Respons PDIP soal Peluang Megawati Jadi Anggota DPA
Reporter
Savero Aristia Wienanto
Editor
Ninis Chairunnisa
Kamis, 11 Juli 2024 17:11 WIB
TEMPO.CO, Jakarta - Ketua Dewan Pimpinan Pusat Partai Demokrasi Indonesia Perjuangan atau DPP PDIP Puan Maharani enggan berkomentar soal peluang Ketua Umum PDIP sekaligus mantan Presiden Megawati Soekarnoputri menjadi anggota Dewan Pertimbangan Agung (DPA).
"Karena belum ada isinya--belum ada komentarnya," kata Puan saat menggelar konferensi pers dii Gedung Nusantara, Kamis, 11 Juli 2024.
DPR akan merevisi Undang-undang Nomor 19 Tahun 2006 tentang Dewan Pertimbangan Presiden atau Wantimpres.
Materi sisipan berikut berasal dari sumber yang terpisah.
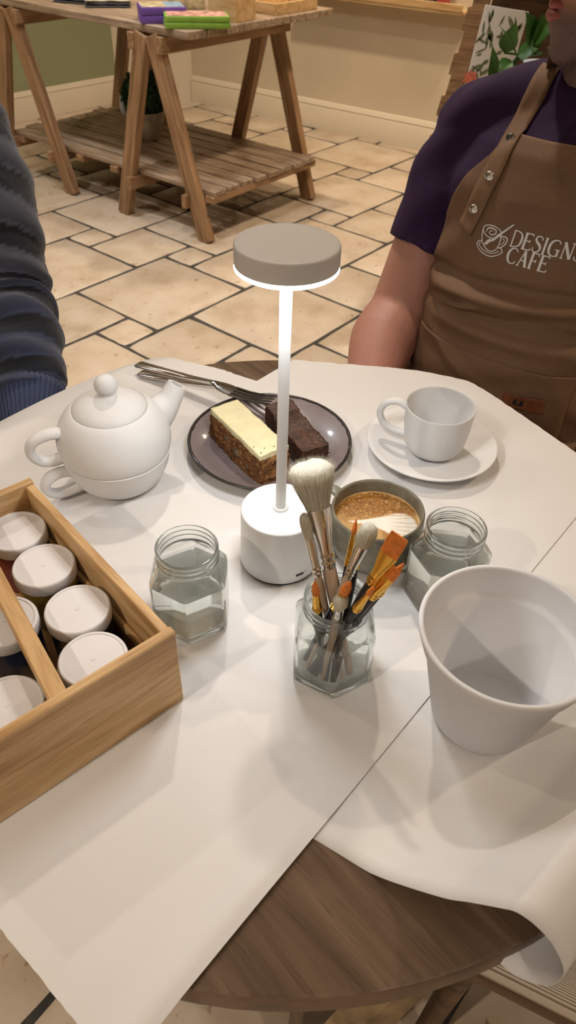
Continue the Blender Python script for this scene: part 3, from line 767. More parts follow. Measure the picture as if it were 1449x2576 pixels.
def crumb_mat(name, cols, scale, rough=0.75, bump=0.8, voro=True):
    m, nt, b = new_mat(name); tc = N(nt, 'ShaderNodeTexCoord')
    n = N(nt, 'ShaderNodeTexNoise'); n.inputs['Scale'].default_value = scale; n.inputs['Detail'].default_value = 7; n.inputs['Roughness'].default_value = 0.7
    nt.links.new(tc.outputs['Object'], n.inputs['Vector'])
    r = N(nt, 'ShaderNodeValToRGB'); cr = r.color_ramp; cr.elements[0].position = 0.32; cr.elements[1].position = 0.7
    cr.elements[0].color = (*cols[0], 1); cr.elements[1].color = (*cols[2], 1); e = cr.elements.new(0.5); e.color = (*cols[1], 1)
    nt.links.new(n.outputs['Fac'], r.inputs['Fac']); nt.links.new(r.outputs['Color'], b.inputs['Base Color'])
    b.inputs['Roughness'].default_value = rough
    n2 = N(nt, 'ShaderNodeTexNoise'); n2.inputs['Scale'].default_value = scale * 3; n2.inputs['Detail'].default_value = 4
    nt.links.new(tc.outputs['Object'], n2.inputs['Vector'])
    bp = N(nt, 'ShaderNodeBump'); bp.inputs['Strength'].default_value = bump; bp.inputs['Distance'].default_value = 0.0015
    nt.links.new(n2.outputs['Fac'], bp.inputs['Height']); nt.links.new(bp.outputs['Normal'], b.inputs['Normal'])
    return m
M['sponge'] = crumb_mat('sponge', ((0.055, 0.018, 0.005), (0.20, 0.080, 0.020), (0.40, 0.19, 0.06)), 95)
M['frosting'] = plain('frosting', (0.86, 0.78, 0.48), 0.5, noise_amt=0.05, noise_scale=60, bump=0.15, bump_scale=70, sss=0.1)
M['brownie'] = crumb_mat('brownie', ((0.026, 0.009, 0.004), (0.062, 0.020, 0.008), (0.115, 0.040, 0.015)), 90, 0.45, 0.7)
M['walnutbit'] = crumb_mat('walnutbit', ((0.05, 0.03, 0.015), (0.13, 0.08, 0.04), (0.2, 0.13, 0.07)), 200)
ca = R_(-54.5)
cake = thing('carrot_cake', 'slice of carrot cake with pale cream frosting on the plate', 'cake', (-0.0540, 0.7545, PTOP), ca)
CL, CW, CH = 0.122, 0.041, 0.0395
v, f = crumb_block(CL, CW, CH, 0.0024, 230, 3.0)
v = [(x + (0.004 * (1 - z / CH) if x > 0 else -0.004 * (1 - z / CH)), y * (1.10 - 0.10 * z / CH), z) for x, y, z in v]
mk('sponge', v, f, M['sponge'], cake, 180)
v, f = crumb_block(CL - 0.001, CW + 0.0005, 0.0085, 0.0009, 90, 8.0, 0.002)
v = [(x, y, CH - 0.001 + z + 0.0008 * nz((x, y, 0), 60) * (z > 0.004)) for x, y, z in v]
fo = mk('frosting', v, f, M['frosting'], cake, 180, label='pale cream cheese frosting')
for k, (x, y) in enumerate(((0.050, -0.008), (0.0555, -0.0165), (0.041, -0.0175), (0.053, 0.004))):
    v, f = ellipsoid((x, y, CH + 0.0078), (0.0011, 0.0008, 0.0007), 8, 6); mk('crumb', v, f, M['sponge'], fo)
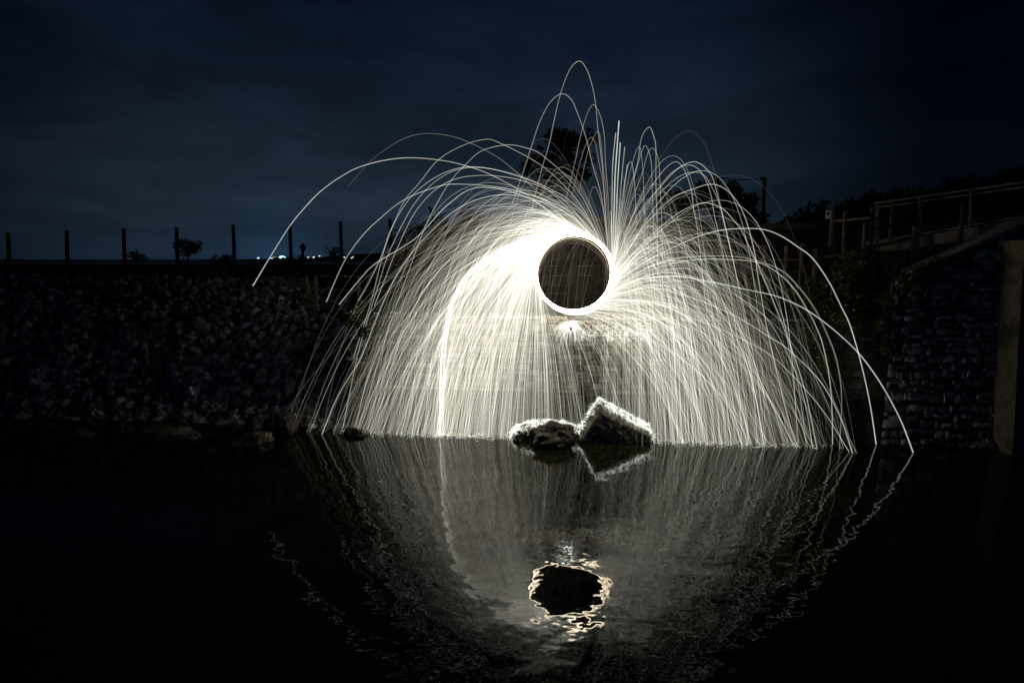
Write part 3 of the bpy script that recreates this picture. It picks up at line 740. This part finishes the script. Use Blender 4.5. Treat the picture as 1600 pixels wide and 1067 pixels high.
ivy([(1440, 425, 13.6, 16), (1465, 412, 13.6, 14), (1415, 440, 13.6, 18), (1390, 470, 13.6, 20), (1380, 505, 13.6, 18), (1388, 545, 13.6, 14)], 69, 'trailing bramble along the low end of the sloping coping', 2600, .03)
ivy([(430, 540, 14.6, 16), (300, 500, 15.2, 20), (250, 560, 14.8, 16), (350, 470, 15.8, 18), (160, 520, 15.2, 20), (480, 470, 15.2, 16)], 68, 'thin weeds growing between the stones of the rubble bank', 1500, .028)
# grass
def grass():
    r = np.random.default_rng(77); n = 16000; us_ = r.uniform(-9.5, 10.5, n); s_ = r.random(n)**1.5*5+.35
    base = np.array([[*(W(u, WALLW-.12, 0)[:2]+np.array([0, s])), ground_z(u, s)-.02] for u, s in zip(us_, s_)])
    h = r.uniform(.08, .30, n)*(1-.4*(s_ < .9)); lean = r.normal(size=(n, 2))*.35; a = r.uniform(0, math.pi, n); w = .006+.006*r.random(n)
    dx = np.stack([np.cos(a)*w, np.sin(a)*w, np.zeros(n)], 1)
    tip = base+np.stack([lean[:, 0]*h, lean[:, 1]*h, h], 1)
    V = np.stack([base-dx, base+dx, tip], 1).reshape(-1, 3); o = fastmesh('grass', V, np.arange(n*3).reshape(n, 3), M_grass, nside=3)
    tag(o, 'rough dry grass along the top of the bank', 'grass', kind='stuff')
grass()

# ------------------------------------------------------------ burning steel wool ring
RC = PP(896, 427, 0.0); RR = .93
def ringpt(cx, cz, R, a, w=0.0):
    return np.array([RC[0]+T2[0]*(cx+R*math.cos(a))+N2[0]*w, RC[1]+T2[1]*(cx+R*math.cos(a))+N2[1]*w, RC[2]+cz+R*math.sin(a)])
PXM = .01572
ring = empty('burning_ring', RC, 'thick white glowing ring of burning steel wool in front of the dark wall', 'light')
def strand(cx, cz, R, r0, heat, a0=0, a1=360, w=0.0, n=96, taper=False):
    mb = MB(); A = np.linspace(a0*D2R, a1*D2R, n); k = np.ones(n)
    if taper: k = np.minimum(1, np.minimum(np.arange(n), np.arange(n)[::-1])/12+.1)
    pts = [ringpt(cx*PXM, cz*PXM, R*PXM, a, w+.012*math.sin(3*a+R)) for a in A]
    mb.tube(pts, r0*k, 8, cap=taper, att=heat); mb.build('glow_strand', M_ring, ring, smooth=True, attname='glow_level')
strand(0, 0, 59.4, .037, 27.0)
strand(2.6, -.8, 60.2, .027, 14.0, w=.03)
strand(1.4, .6, 60.4, .020, 8.0, w=.06)
strand(4.0, -4.4, 59.6, .022, 6.0, -128, 75, w=.05, taper=True)
strand(2.4, -3.0, 61.6, .014, 3.0, -150, 100, w=.01, taper=True)
strand(-.6, .2, 54.0, .009, 1.0, 8, 175, w=.02, taper=True)
strand(.4, -2.4, 54.0, .005, .35, 0, 170, w=.03, taper=True)
strand(-1., -3.6, 52.6, .005, .20, 0, 185, w=.04, taper=True)
strand(-1., -6.0, 51.6, .005, .16, 10, 175, w=.02, taper=True)
strand(3.4, .8, 56.0, .012, 1.6, -60, 60, w=.05, taper=True)
strand(2.0, -.6, 56.2, .007, .8, -80, 40, w=.04, taper=True)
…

Wantimpres nantinya akan berubah nomenklatur menjadi DPA.
Adapun Anggota Badan Legislasi (Baleg) DPR Luluk Nur Hamidah mengatakan keanggotaan DPA nantinya bisa diisi oleh para mantan presiden. Menurut dia, para mantan presiden, seperti Megawati Soekarnoputri hingga Susilo Bambang Yudhoyono yang merupakan sosok negarawan yang bisa saja tergabung dalam lembaga itu.
"Jadi, ada Pak SBY, Ibu Megawati, atau Pak Jokowi misalnya. Mungkin juga ada perwakilan dari keluarga Gus Dur," kata Luluk saat ditemui wartawan di Kompleks Parlemen, Senayan, Rabu, 10 Juli 2024.
Mengenai revisi UU itu, Puan memastikan revisi UU Wantimpres tidak akan melanggar konstitusi. Dia juga berharap perubahan Wantimpres menjadi DPA itu akan menguatkan dewan pertimbangan yang membantu presiden itu.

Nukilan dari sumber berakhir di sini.